On what the film is about...

The film is about the American Dream and what happens when one gets it. It's about a guy who signs up for the wife, the kids, the mortgage, because he thinks he's supposed to, but finds that it's not really what he thought it would be. It's about what happens when the honeymoon is over and you're looking at what you have and realizing you've made a major life choice, wondering if it was the right one. It's also about the difference between what we perceive we want and what we need, about the difference between happiness and contentment, and how difficult it can be to recognize what we have in front of us for it's value or it's lack there of.

Difficulties encountered along the way...

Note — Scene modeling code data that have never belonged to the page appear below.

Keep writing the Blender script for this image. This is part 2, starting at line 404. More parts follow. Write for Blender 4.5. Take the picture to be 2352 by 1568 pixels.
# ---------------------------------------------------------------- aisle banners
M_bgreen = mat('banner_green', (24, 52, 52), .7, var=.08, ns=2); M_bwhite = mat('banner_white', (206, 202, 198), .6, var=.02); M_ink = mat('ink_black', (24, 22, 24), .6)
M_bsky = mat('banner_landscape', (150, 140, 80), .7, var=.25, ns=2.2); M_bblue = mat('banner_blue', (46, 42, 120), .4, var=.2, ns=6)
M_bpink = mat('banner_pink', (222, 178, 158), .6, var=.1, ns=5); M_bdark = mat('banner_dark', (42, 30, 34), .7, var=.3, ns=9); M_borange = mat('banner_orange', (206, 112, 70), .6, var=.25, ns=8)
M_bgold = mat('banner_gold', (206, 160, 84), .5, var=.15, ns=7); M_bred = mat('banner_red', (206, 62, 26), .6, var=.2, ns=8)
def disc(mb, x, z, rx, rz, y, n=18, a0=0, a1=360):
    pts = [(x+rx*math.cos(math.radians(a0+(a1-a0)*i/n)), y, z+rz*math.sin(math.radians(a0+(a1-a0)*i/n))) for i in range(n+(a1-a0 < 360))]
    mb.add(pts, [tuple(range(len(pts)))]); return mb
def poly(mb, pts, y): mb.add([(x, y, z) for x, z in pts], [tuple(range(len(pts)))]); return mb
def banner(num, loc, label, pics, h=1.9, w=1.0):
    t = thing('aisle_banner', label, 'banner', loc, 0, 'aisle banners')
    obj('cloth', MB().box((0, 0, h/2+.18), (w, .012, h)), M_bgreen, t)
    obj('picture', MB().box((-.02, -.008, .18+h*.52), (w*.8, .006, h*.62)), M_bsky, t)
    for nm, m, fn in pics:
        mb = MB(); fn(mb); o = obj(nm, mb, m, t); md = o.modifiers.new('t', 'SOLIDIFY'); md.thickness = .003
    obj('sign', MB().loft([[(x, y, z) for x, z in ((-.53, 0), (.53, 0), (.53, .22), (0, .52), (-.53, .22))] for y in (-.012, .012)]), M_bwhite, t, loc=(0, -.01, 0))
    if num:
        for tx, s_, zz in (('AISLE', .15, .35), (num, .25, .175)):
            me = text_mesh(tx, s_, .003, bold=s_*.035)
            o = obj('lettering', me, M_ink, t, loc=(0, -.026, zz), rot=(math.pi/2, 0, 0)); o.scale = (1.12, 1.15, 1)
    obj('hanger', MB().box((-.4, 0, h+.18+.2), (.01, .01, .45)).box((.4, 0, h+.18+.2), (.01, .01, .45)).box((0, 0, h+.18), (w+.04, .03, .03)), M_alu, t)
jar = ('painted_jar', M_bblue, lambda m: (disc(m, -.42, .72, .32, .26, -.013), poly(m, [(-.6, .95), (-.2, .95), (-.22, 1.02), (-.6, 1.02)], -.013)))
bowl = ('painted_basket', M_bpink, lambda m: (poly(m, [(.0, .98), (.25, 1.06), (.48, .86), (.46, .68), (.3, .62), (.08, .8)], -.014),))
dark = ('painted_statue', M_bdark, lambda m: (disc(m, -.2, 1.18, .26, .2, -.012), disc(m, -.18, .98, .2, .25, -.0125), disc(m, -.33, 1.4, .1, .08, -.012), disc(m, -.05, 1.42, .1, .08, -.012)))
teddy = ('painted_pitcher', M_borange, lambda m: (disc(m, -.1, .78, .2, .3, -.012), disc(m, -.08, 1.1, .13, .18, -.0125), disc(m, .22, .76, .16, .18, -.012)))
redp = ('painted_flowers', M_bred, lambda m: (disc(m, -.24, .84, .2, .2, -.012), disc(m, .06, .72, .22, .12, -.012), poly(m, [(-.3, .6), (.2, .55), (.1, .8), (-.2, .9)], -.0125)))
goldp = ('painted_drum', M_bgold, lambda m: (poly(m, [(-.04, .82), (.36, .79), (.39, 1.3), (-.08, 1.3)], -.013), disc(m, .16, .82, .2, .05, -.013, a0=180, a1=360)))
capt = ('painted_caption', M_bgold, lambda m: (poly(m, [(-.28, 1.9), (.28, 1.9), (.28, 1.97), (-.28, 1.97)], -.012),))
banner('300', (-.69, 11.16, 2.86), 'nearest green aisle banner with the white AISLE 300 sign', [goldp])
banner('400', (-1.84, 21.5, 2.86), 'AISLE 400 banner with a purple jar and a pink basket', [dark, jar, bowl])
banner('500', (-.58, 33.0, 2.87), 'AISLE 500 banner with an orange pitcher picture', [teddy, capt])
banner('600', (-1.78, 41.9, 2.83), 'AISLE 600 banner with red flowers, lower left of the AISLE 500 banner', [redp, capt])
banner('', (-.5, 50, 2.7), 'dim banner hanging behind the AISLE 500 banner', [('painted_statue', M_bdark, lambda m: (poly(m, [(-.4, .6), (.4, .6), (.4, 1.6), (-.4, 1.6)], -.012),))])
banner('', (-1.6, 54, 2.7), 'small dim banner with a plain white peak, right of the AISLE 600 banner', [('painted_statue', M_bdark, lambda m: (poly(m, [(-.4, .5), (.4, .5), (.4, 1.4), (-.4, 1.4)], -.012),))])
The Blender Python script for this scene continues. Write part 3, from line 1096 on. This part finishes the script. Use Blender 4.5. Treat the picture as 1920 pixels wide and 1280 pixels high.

The mechanical answer is financing, but that's not so interesting. More interesting is the emotional side. I wanted to make a film that came from a deeply personal place (though the film isn't very autobiographical), and to put some things that I struggle with on the table (relationships, sexuality, parenthood and gender, to name a few). That was a scary thing to do when writing and making the film. It's less scary now, and it's hard to see what was so scary and difficult in the moment. Being willing to bare myself, even if through a constructed and non-autobiographical narrative, was a major growing experience for me.  

Avoiding disasters...

I'm a DP for a living, and I know very well what mistakes not to make from watching other people make them over and over again. We had a fabulous and highly professional crew (all my A-listers from projects I shoot for others) and a great, well prepared cast, so we had short easy days, for the most part (only one day went past 10 hours), and virtually nothing in the way of drama or disasters.

Frazer Bradshaw's next project: The Greatest Story Ever Told.

I'm writing something that I've been pitching as "The feel good movie about sexuality contorted by grief and projection."